Why the pointer of any function always shows one?

Question

I am trying to do something like

#include <iostream>

using namespace std;

void foo () {
  void (*fooptr) (void) = foo;
  cout << fooptr << endl;
}

int main () {
  void (*fooptr) (void) = foo;
  foo ();
  return 0;
}

My intent is to see the value of function pointers. If I look up for the address of any function in the main () function it makes sense that the function isn't called, It might have not been allocated the memory in the function call stack. But when I call the function and try to see the value of pointer. It still shows the same result 1. Any explanation? I might not be printing the address of the called function itself. Is there any pointer like this like we have in classes. So that we can see the address of itself?

Answer 1

The standard stream types don't overload << for function pointers, only for regular pointers. You see the value 1 because a function pointer is implicitly convertible to bool, and there is an overload for bool, so that is chosen.

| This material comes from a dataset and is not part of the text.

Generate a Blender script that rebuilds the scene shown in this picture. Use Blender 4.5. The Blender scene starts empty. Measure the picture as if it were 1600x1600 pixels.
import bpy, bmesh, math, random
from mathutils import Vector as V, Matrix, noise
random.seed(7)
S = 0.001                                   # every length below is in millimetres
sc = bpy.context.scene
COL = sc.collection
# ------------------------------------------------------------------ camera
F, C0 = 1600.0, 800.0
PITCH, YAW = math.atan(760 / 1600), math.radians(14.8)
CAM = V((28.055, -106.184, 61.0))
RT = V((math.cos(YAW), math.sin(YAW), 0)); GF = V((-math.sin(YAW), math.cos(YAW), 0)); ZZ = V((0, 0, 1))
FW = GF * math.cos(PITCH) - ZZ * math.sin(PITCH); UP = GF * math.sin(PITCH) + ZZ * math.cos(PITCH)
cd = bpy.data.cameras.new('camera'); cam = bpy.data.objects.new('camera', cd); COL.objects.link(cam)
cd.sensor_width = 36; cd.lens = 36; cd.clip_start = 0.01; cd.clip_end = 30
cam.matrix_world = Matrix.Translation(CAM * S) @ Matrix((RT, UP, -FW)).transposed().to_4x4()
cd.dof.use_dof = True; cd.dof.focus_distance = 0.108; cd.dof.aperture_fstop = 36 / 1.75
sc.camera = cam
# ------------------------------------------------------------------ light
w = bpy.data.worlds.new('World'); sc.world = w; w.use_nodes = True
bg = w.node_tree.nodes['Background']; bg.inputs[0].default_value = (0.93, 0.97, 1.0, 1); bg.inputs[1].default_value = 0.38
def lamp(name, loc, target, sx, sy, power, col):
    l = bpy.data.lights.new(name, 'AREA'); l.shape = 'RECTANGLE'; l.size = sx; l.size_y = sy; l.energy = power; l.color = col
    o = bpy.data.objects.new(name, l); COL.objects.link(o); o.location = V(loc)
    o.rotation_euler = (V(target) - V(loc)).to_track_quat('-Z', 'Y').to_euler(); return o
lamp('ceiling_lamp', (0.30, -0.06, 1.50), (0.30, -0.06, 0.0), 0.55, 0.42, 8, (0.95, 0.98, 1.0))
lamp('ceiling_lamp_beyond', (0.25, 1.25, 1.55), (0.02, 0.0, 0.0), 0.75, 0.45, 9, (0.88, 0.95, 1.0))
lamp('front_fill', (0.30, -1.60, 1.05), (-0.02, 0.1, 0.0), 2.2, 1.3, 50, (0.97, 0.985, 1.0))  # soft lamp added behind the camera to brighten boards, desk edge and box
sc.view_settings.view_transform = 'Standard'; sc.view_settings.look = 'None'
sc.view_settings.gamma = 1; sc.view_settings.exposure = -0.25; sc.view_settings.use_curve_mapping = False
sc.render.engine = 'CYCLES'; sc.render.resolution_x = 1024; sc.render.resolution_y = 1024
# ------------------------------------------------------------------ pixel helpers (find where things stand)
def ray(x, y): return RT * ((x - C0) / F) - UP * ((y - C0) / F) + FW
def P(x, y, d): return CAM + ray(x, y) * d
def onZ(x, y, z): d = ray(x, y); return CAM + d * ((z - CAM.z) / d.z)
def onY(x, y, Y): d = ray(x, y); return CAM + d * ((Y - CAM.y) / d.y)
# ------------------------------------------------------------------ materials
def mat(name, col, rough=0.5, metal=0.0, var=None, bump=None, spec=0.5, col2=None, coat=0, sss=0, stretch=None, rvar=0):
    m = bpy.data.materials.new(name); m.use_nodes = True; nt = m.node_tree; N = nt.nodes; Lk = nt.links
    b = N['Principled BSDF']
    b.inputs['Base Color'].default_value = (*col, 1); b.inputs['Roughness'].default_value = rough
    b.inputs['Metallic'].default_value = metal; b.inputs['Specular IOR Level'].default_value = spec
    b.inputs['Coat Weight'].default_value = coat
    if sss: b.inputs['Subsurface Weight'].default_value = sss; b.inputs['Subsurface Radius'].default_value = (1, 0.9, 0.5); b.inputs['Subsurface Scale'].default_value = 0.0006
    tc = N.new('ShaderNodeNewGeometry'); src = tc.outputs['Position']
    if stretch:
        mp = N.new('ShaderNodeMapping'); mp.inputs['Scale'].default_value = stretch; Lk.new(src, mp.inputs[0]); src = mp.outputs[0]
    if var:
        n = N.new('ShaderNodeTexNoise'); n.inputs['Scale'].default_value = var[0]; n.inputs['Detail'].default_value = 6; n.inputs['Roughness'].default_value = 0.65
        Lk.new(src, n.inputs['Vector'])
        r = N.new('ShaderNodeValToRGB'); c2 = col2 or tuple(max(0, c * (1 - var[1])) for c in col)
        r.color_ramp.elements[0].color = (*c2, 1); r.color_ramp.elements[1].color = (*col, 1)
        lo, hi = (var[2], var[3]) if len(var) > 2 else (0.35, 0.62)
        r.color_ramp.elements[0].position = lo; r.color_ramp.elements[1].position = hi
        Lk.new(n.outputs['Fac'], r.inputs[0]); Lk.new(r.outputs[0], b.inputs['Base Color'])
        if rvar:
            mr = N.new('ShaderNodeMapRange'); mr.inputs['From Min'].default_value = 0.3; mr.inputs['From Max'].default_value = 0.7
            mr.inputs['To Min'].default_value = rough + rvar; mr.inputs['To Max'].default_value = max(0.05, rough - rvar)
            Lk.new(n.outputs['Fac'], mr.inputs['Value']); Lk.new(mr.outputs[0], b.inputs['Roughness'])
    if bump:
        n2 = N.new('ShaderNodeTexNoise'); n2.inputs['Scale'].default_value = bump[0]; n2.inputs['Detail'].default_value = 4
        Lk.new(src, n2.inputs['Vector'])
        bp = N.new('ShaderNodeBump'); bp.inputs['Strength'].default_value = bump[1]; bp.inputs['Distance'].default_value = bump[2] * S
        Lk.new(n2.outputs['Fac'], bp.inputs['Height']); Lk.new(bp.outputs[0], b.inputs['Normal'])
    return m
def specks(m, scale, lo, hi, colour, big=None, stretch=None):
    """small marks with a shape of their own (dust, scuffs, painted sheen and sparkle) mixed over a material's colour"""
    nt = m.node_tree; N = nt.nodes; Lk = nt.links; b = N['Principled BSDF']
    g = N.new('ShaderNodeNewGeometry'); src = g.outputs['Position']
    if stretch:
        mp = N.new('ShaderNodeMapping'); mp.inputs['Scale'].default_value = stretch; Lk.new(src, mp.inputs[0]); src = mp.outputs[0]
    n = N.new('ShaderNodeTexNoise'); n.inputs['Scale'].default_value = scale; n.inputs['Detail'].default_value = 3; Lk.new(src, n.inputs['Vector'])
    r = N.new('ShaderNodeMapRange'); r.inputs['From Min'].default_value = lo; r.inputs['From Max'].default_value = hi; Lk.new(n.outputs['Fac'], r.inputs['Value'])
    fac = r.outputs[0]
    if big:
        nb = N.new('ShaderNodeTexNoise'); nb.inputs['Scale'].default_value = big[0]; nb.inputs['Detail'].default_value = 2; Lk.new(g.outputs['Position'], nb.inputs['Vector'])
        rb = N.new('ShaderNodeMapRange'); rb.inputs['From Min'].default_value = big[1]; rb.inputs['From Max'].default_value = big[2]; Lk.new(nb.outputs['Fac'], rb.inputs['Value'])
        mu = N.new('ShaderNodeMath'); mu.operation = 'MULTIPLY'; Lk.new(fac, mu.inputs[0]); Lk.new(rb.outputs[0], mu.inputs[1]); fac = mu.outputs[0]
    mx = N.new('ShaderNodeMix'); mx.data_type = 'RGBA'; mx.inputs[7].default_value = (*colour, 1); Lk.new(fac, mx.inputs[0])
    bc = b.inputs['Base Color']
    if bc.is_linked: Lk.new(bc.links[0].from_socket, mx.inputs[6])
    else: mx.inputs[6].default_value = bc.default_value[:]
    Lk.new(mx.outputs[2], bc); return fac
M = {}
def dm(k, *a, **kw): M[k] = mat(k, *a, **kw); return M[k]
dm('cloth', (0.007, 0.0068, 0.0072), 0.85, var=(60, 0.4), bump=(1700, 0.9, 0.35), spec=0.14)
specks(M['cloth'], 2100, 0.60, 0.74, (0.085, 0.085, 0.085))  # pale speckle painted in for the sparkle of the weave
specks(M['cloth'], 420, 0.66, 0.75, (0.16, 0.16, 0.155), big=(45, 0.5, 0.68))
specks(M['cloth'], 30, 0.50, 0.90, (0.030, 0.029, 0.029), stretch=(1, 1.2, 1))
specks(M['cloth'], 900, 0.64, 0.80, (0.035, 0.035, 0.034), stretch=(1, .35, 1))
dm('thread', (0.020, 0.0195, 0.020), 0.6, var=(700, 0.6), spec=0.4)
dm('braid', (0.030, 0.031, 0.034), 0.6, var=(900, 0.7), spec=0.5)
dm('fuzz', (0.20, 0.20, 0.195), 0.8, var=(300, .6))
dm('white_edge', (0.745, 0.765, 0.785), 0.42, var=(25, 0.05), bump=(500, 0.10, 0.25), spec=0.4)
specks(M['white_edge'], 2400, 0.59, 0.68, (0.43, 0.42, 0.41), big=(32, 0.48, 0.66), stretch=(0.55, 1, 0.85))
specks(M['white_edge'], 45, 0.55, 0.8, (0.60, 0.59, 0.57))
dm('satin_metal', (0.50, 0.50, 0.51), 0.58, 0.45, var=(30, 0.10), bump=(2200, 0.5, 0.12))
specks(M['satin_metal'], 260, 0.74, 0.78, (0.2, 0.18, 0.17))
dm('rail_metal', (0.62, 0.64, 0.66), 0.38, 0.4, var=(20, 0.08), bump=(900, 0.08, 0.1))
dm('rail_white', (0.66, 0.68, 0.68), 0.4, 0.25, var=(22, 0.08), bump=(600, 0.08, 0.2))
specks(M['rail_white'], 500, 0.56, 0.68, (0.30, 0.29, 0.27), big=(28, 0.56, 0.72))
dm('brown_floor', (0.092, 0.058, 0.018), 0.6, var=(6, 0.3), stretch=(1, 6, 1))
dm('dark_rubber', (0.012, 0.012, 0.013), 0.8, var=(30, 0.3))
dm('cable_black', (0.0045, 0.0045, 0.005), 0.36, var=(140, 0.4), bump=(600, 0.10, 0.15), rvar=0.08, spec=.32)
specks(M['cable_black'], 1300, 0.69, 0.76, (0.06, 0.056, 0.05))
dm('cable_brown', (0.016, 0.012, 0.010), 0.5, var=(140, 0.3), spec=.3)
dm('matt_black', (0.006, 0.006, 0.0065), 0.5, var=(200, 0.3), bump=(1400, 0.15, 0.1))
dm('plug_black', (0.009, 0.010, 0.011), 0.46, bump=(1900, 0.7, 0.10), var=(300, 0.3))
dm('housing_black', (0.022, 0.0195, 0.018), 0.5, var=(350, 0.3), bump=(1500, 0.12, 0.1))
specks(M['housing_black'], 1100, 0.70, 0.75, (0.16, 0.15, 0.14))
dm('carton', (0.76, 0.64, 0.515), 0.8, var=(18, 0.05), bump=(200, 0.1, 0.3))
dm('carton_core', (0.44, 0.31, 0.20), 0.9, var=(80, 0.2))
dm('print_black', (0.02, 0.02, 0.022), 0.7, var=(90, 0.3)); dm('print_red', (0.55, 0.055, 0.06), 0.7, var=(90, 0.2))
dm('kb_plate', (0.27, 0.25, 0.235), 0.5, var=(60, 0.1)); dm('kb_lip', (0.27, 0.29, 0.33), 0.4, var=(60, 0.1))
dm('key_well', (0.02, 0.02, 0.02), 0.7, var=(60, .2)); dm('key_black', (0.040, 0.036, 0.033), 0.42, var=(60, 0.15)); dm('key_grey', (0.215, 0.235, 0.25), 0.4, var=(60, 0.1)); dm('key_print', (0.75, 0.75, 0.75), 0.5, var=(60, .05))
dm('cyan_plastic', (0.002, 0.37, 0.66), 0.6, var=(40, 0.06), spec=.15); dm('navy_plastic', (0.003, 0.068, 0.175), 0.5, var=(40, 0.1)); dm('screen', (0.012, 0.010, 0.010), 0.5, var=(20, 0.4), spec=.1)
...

To print the address, you could convert it to a regular (object) pointer:

cout << reinterpret_cast<void*>(fooptr) << std::endl;

Note that this isn't completely portable: according to the standard, it's conditionally-supported, with an implementation-defined meaning. But it should give the expected address on any sensible implementation on mainstream platforms that store functions in regular memory. For more portability, you might convert to intptr_t or uintptr_t; but you'd need a bit of extra work if you want it to be formatted like a pointer.